**Objective**
Scan the following material for the string "Write" and copy each line in which it appears.

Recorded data
----------------
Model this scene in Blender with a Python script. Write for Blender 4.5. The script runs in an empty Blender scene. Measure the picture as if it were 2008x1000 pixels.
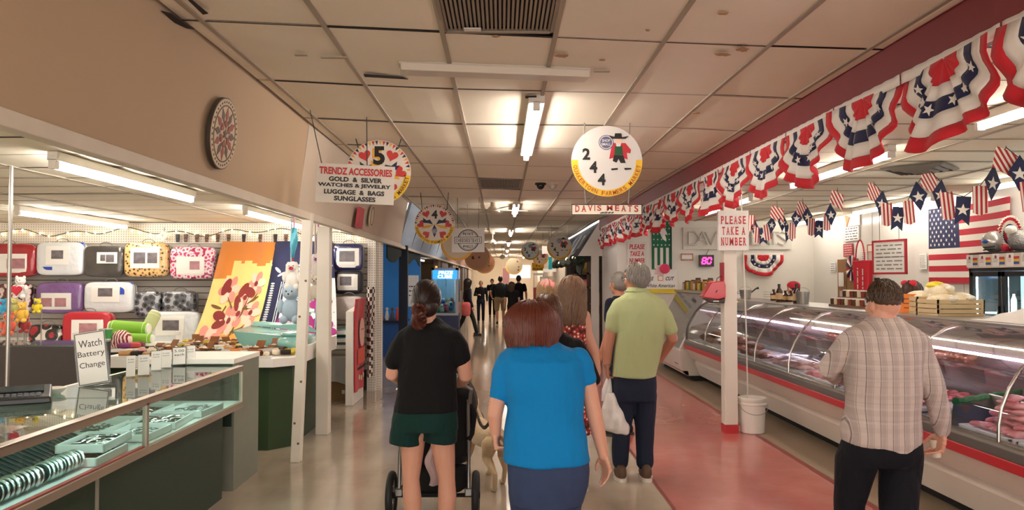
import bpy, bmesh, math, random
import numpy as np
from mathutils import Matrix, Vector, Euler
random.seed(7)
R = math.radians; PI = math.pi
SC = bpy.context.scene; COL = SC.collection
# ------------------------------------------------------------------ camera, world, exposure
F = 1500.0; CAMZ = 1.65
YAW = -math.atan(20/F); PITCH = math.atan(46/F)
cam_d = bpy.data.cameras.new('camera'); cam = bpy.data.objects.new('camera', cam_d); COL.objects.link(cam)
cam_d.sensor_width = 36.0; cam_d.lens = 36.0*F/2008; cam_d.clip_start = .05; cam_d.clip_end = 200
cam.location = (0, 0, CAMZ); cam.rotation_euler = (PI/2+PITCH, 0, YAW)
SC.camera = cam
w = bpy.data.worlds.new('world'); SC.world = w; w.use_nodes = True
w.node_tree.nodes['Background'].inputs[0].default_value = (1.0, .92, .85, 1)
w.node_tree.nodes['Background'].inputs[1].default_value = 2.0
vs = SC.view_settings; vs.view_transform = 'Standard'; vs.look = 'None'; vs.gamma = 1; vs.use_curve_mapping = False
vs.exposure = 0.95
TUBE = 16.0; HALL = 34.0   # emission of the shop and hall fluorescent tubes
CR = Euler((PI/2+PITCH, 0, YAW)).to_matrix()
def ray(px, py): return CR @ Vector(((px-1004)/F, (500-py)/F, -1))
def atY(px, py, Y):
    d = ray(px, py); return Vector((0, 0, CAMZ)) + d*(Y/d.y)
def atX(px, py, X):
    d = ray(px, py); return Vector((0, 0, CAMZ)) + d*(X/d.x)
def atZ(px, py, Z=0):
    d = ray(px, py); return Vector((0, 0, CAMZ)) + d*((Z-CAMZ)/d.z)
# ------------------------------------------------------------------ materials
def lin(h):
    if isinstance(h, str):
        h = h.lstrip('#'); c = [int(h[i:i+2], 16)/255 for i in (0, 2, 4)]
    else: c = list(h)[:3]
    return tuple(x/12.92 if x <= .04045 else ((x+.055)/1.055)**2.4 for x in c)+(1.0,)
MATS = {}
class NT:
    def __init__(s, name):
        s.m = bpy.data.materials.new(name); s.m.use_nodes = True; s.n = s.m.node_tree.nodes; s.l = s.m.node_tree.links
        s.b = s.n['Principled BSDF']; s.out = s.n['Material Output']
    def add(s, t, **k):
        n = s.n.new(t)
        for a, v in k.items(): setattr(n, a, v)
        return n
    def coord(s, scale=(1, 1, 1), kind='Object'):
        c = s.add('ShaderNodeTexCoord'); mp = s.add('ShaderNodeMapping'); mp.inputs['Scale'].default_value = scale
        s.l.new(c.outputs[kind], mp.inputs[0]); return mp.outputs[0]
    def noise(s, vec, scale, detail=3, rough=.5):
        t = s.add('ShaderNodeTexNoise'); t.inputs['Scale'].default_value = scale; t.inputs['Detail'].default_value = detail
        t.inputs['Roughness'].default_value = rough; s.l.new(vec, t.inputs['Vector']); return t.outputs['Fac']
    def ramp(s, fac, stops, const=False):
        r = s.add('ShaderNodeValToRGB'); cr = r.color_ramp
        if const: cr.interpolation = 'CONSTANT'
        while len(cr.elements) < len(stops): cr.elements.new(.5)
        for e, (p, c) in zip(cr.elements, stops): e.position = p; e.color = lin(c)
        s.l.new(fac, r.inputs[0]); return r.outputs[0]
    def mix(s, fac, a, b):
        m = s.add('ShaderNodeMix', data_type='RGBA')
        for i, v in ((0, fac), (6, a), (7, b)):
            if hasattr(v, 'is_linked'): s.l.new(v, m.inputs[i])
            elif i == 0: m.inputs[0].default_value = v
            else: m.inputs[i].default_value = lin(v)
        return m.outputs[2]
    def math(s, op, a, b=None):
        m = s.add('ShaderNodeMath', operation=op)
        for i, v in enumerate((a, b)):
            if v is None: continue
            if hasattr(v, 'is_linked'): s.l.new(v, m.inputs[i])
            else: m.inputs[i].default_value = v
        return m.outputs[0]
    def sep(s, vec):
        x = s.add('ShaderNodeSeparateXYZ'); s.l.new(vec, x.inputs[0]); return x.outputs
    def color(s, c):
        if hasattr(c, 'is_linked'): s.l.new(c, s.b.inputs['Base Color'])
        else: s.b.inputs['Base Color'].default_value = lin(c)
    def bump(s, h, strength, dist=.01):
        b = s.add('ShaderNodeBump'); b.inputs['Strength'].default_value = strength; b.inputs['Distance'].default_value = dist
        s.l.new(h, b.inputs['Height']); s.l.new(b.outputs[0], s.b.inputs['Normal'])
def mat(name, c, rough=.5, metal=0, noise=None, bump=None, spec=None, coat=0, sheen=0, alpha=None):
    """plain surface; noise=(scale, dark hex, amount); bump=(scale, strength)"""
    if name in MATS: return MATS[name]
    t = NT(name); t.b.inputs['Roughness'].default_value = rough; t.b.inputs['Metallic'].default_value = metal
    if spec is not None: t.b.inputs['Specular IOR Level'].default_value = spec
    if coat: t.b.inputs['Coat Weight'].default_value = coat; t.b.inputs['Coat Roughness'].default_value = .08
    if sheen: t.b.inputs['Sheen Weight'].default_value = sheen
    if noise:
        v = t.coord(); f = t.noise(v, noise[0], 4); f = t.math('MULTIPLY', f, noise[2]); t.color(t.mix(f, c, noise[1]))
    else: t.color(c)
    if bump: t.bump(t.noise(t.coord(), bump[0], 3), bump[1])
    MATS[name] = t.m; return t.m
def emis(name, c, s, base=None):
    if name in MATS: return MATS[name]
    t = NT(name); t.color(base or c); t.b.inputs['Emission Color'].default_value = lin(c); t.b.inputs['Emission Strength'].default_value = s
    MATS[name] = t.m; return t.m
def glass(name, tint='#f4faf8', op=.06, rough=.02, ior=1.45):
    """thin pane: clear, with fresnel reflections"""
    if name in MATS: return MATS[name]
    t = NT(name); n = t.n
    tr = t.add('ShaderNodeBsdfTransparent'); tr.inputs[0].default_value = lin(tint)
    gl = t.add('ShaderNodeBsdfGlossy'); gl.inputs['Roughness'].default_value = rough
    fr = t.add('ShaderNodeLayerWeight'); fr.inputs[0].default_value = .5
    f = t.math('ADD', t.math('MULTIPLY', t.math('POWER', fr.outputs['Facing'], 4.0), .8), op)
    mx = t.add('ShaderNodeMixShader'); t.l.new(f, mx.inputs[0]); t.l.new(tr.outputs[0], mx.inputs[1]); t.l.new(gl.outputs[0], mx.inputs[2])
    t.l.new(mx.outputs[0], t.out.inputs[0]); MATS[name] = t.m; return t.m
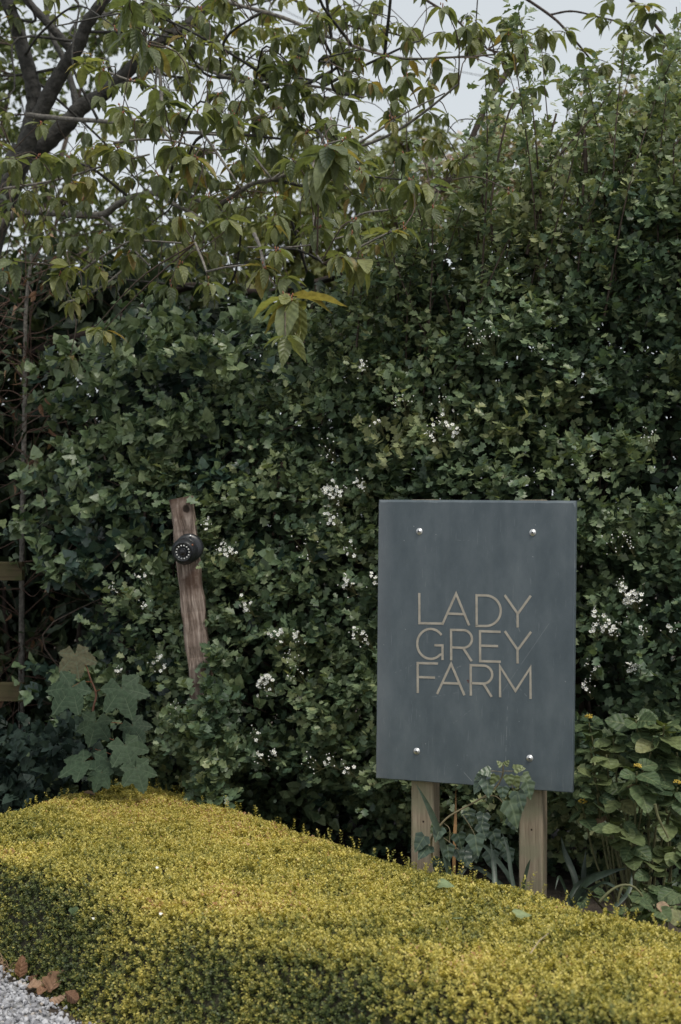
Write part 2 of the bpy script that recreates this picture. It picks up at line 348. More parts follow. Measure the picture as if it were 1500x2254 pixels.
----------------
**The solution**
Model this scene in Blender with a Python script. Write for Blender 4.5. The script runs in an empty Blender scene. Measure the picture as if it were 2008x1000 pixels.
Write part 2 of the bpy script that recreates this picture. It picks up at line 348. More parts follow. Measure the picture as if it were 1500x2254 pixels.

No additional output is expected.